When Jake Tapper Defended Fox News

Back in October 2009, during President Barack Obama’s first year in the White House, his press team brushed back ever so softly against the right-wing partisans at Fox News, only to have one of the most preeminent reporters in the mainstream press, Jake Tapper, rush to the racist network’s defense.

At the time Tapper, who is now arguably the most prominent face on CNN, was working as the White House correspondent for ABC News.

Robert Gibbs, Obama’s press secretary, accurately described the network as “not a news organization.” At that point, Fox had been on the air for 13 years and had provided ample evidence to justify Gibbs’ point. They had furthered numerous conspiracies, including the falsehood that President Obama was educated at an Islamic madrassa, along with years and years of lies about Democrats and progressives that had been debunked by fact checkers of various political persuasions.

Despite all of this, Tapper took umbrage to the characterization of Fox and during the press briefing, chose to challenge Gibbs on Fox’s behalf.

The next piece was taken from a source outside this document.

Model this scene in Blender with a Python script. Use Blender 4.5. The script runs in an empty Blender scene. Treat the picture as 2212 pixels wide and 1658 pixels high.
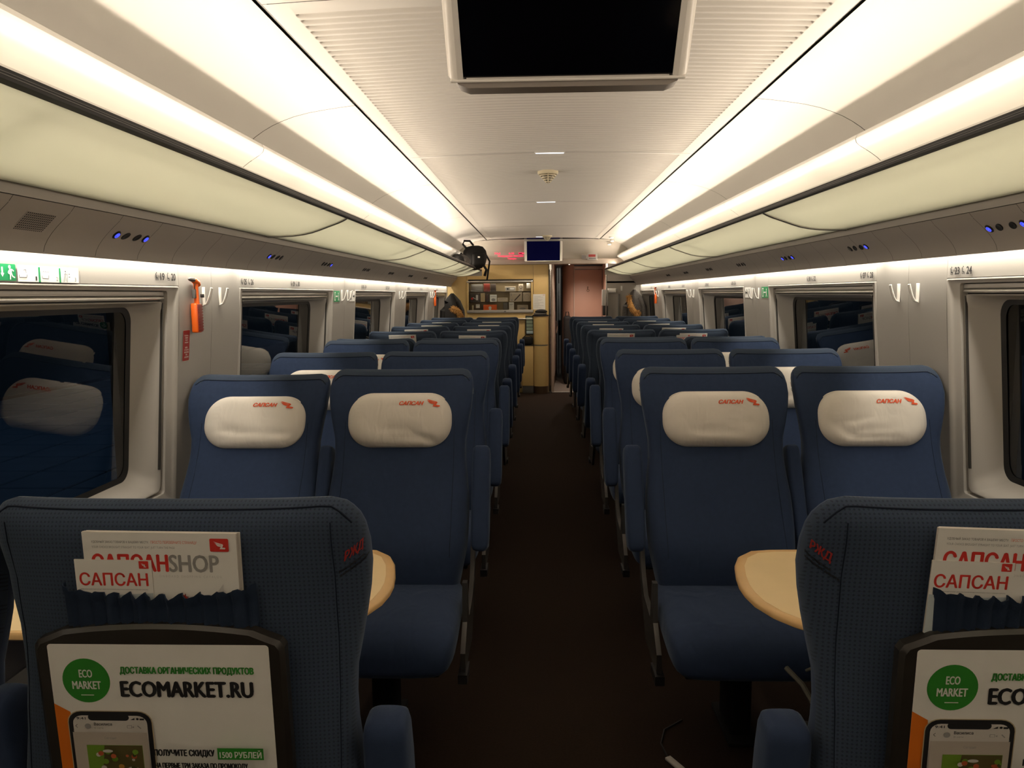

From the official transcript (October 20, 2009):

TAPPER: It’s escaped none of our notice that the White House has decided in the last few weeks to declare one of our sister organizations “not a news organization” and to tell the rest of us not to treat them like a news organization. Can you explain why it’s appropriate for the White House to decide that a news organization is not one?

GIBBS: Jake, we render, we render an opinion based on some of their coverage and the fairness that, the fairness of that coverage.

TAPPER: But that’s a pretty sweeping declaration that they are “not a news organization.” How are they any different from, say –


TAPPER: ABC. MSNBC. Univision. I mean how are they any different?

GIBBS: You and I should watch sometime around 9 o’clock tonight. Or 5 o’clock this afternoon.

TAPPER: I’m not talking about their opinion programming or issues you have with certain reports. I’m talking about saying thousands of individuals who work for a media organization, do not work for a “news organization” — why is that appropriate for the White House to say?

GIBBS: That’s our opinion.

Ironically, but not surprisingly, this episode did not inspire Fox to pursue legitimate journalism. The network spent the subsequent 12 years and counting doing what it does best: Lying, smearing, upholding misogyny and racism.

Tapper isn’t responsible for all of Fox’s faults, and for all his missteps at ABC and CNN he is not as inaccurate or dishonest as the employees of his “sister organization.” But that moment helped Fox News. It helped them with a veneer of legitimacy they do not deserve. Jake Tapper helped.